Data section

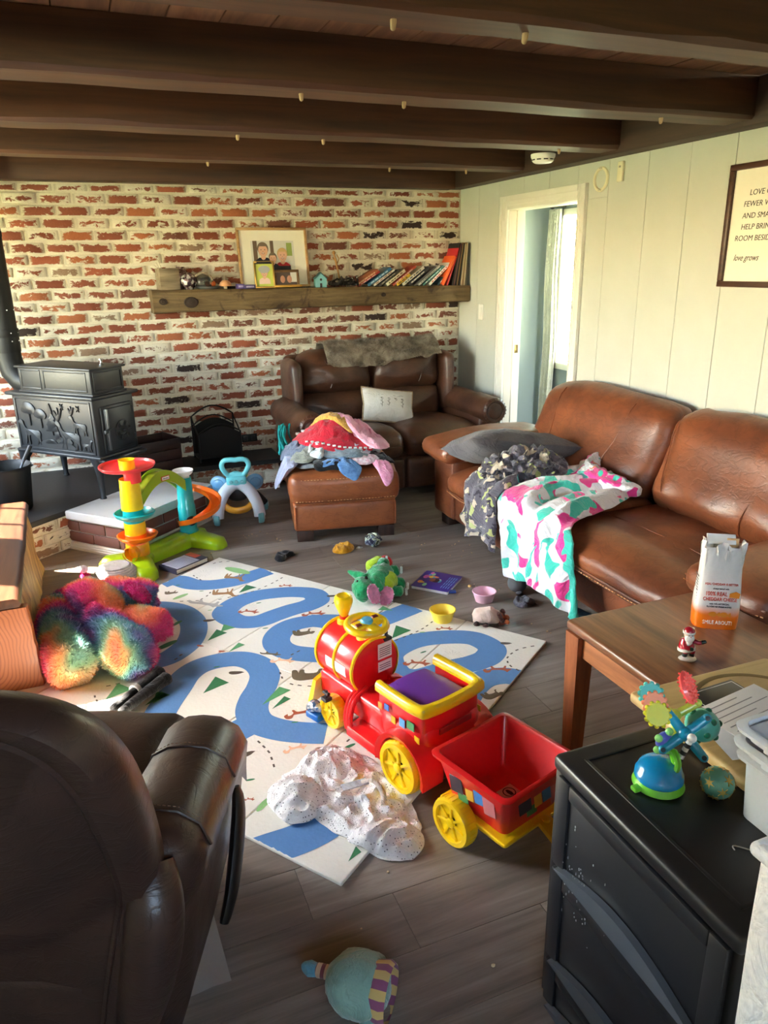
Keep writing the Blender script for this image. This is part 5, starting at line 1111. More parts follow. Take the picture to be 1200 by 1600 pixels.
def seg(nm, c, prof, mt_, n=28): q = M(); q.lathe(prof, n, off=(c.x,c.y,0)); return q.build(nm, mt_, bt, True, 35)
seg('column_foot', Yc, [(.062,.05),(.064,.06),(.064,.125),(.06,.135)], B_ball)
q = M(); q.tube([(Yc.x-.02,Yc.y-.055,.10),(Yc.x-.045,Yc.y-.09,.10)],[.036,.040],20,cap=False); q.lathe([(.041,0),(.044,.004),(.041,.01)],20,T=TM((Yc.x-.045,Yc.y-.09,.10),90,0,-27)); q.build('exit_funnel', B_ball, bt)
seg('column_ring', Yc, [(.060,.13),(.060,.19),(.055,.195)], B_or); seg('column', Yc, [(.058,.19),(.058,.262)], T_yel); seg('column_ring', Yc, [(.057,.26),(.055,.34),(.052,.342)], B_teal); seg('column', Yc, [(.060,.335),(.056,.43),(.053,.51)], T_yel)
seg('collar', Yc+Vector((.02,-.01)), [(.045,.49),(.047,.55)], B_coral)
def dish(nm, c, z, r0, r1, mt_, h=.035):
    q = M(); rings = []; prof = [(r0,0),(r0+.01,-.008),(r1-.01,h*.35),(r1,h),(r1-.006,h+.004),(r1-.018,h*.45),(r0+.012,.004),(r0,.01)]
    for k in range(37):
        a = 2*math.pi*k/36; lobe = 1+.16*max(0,math.cos(a-R_(-25)))**2; rings.append([(c.x+r*(lobe if r > r0+.005 else 1)*math.cos(a),c.y+r*(lobe if r > r0+.005 else 1)*math.sin(a),z+zz) for r,zz in prof])
    q.loft([r[::-1] for r in rings], False, True); return q.build(nm, mt_, bt, True, 40)
dish('spiral_dish', Yc, .155, .055, .105, B_or, .03); dish('spiral_dish', Yc, .285, .053, .105, B_teal, .03)
rd = M(); prof = [(.04,.555),(.06,.553),(.14,.566),(.150,.578),(.150,.586),(.145,.586),(.137,.574),(.06,.562),(.04,.565)]; rd.lathe(prof,40,off=(Yc.x+.0,Yc.y+.02,0)); rd.build('top_dish', B_coral, bt)
seg('top_tube', Yc+Vector((0,.01)), [(.042,.54),(.042,.612),(.045,.616),(.04,.616),(.038,.55)], T_yel)
seg('column', Tc, [(.052,.07),(.052,.24),(.050,.243),(.050,.247),(.048,.25),(.044,.42)], B_teal)
seg('column_plinth', Tc, [(.06,.05),(.06,.08),(.052,.085)], B_teal)
seg('white_funnel', Tc, [(.036,.415),(.036,.43),(.05,.437),(.062,.455),(.062,.462),(.058,.462),(.045,.445),(.02,.44)], plastic('toy white', (240,238,236)))
ar = M(); n = 18; rings = []
pa, pb = Yc+Vector((.03,.02)), Tc+Vector((-.02,-.015)); dn = Vector((-(pb-pa).y,(pb-pa).x)).normalized()
for k in range(n+1):
    t = k/n; p = pa.lerp(pb,t); z = .335+.12*t*.15+.145*math.sin(math.pi*(.12+.80*t)); w = .040
    a = math.cos(math.pi*(.12+.80*t)); th = .045
    rings.append([(p.x+dn.x*w*s,p.y+dn.y*w*s,z+h) for s,h in ((-1,.022),(-1,-th),(-.7,-th),(-.7,-.0),(.7,-.0),(.7,-th),(1,-th),(1,.022),(.8,.022),(.75,.008),(-.75,.008),(-.8,.022))])
ar.loft([r[::-1] for r in rings]); ao = ar.build('arch_chute', B_lime2, bt, True, 30)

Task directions
Restate the whole listing above exactly, please, omitting every image.

Response for this exercise
Keep writing the Blender script for this image. This is part 5, starting at line 1111. More parts follow. Take the picture to be 1200 by 1600 pixels.
def seg(nm, c, prof, mt_, n=28): q = M(); q.lathe(prof, n, off=(c.x,c.y,0)); return q.build(nm, mt_, bt, True, 35)
seg('column_foot', Yc, [(.062,.05),(.064,.06),(.064,.125),(.06,.135)], B_ball)
q = M(); q.tube([(Yc.x-.02,Yc.y-.055,.10),(Yc.x-.045,Yc.y-.09,.10)],[.036,.040],20,cap=False); q.lathe([(.041,0),(.044,.004),(.041,.01)],20,T=TM((Yc.x-.045,Yc.y-.09,.10),90,0,-27)); q.build('exit_funnel', B_ball, bt)
seg('column_ring', Yc, [(.060,.13),(.060,.19),(.055,.195)], B_or); seg('column', Yc, [(.058,.19),(.058,.262)], T_yel); seg('column_ring', Yc, [(.057,.26),(.055,.34),(.052,.342)], B_teal); seg('column', Yc, [(.060,.335),(.056,.43),(.053,.51)], T_yel)
seg('collar', Yc+Vector((.02,-.01)), [(.045,.49),(.047,.55)], B_coral)
def dish(nm, c, z, r0, r1, mt_, h=.035):
    q = M(); rings = []; prof = [(r0,0),(r0+.01,-.008),(r1-.01,h*.35),(r1,h),(r1-.006,h+.004),(r1-.018,h*.45),(r0+.012,.004),(r0,.01)]
    for k in range(37):
        a = 2*math.pi*k/36; lobe = 1+.16*max(0,math.cos(a-R_(-25)))**2; rings.append([(c.x+r*(lobe if r > r0+.005 else 1)*math.cos(a),c.y+r*(lobe if r > r0+.005 else 1)*math.sin(a),z+zz) for r,zz in prof])
    q.loft([r[::-1] for r in rings], False, True); return q.build(nm, mt_, bt, True, 40)
dish('spiral_dish', Yc, .155, .055, .105, B_or, .03); dish('spiral_dish', Yc, .285, .053, .105, B_teal, .03)
rd = M(); prof = [(.04,.555),(.06,.553),(.14,.566),(.150,.578),(.150,.586),(.145,.586),(.137,.574),(.06,.562),(.04,.565)]; rd.lathe(prof,40,off=(Yc.x+.0,Yc.y+.02,0)); rd.build('top_dish', B_coral, bt)
seg('top_tube', Yc+Vector((0,.01)), [(.042,.54),(.042,.612),(.045,.616),(.04,.616),(.038,.55)], T_yel)
seg('column', Tc, [(.052,.07),(.052,.24),(.050,.243),(.050,.247),(.048,.25),(.044,.42)], B_teal)
seg('column_plinth', Tc, [(.06,.05),(.06,.08),(.052,.085)], B_teal)
seg('white_funnel', Tc, [(.036,.415),(.036,.43),(.05,.437),(.062,.455),(.062,.462),(.058,.462),(.045,.445),(.02,.44)], plastic('toy white', (240,238,236)))
ar = M(); n = 18; rings = []
pa, pb = Yc+Vector((.03,.02)), Tc+Vector((-.02,-.015)); dn = Vector((-(pb-pa).y,(pb-pa).x)).normalized()
for k in range(n+1):
    t = k/n; p = pa.lerp(pb,t); z = .335+.12*t*.15+.145*math.sin(math.pi*(.12+.80*t)); w = .040
    a = math.cos(math.pi*(.12+.80*t)); th = .045
    rings.append([(p.x+dn.x*w*s,p.y+dn.y*w*s,z+h) for s,h in ((-1,.022),(-1,-th),(-.7,-th),(-.7,-.0),(.7,-.0),(.7,-th),(1,-th),(1,.022),(.8,.022),(.75,.008),(-.75,.008),(-.8,.022))])
ar.loft([r[::-1] for r in rings]); ao = ar.build('arch_chute', B_lime2, bt, True, 30)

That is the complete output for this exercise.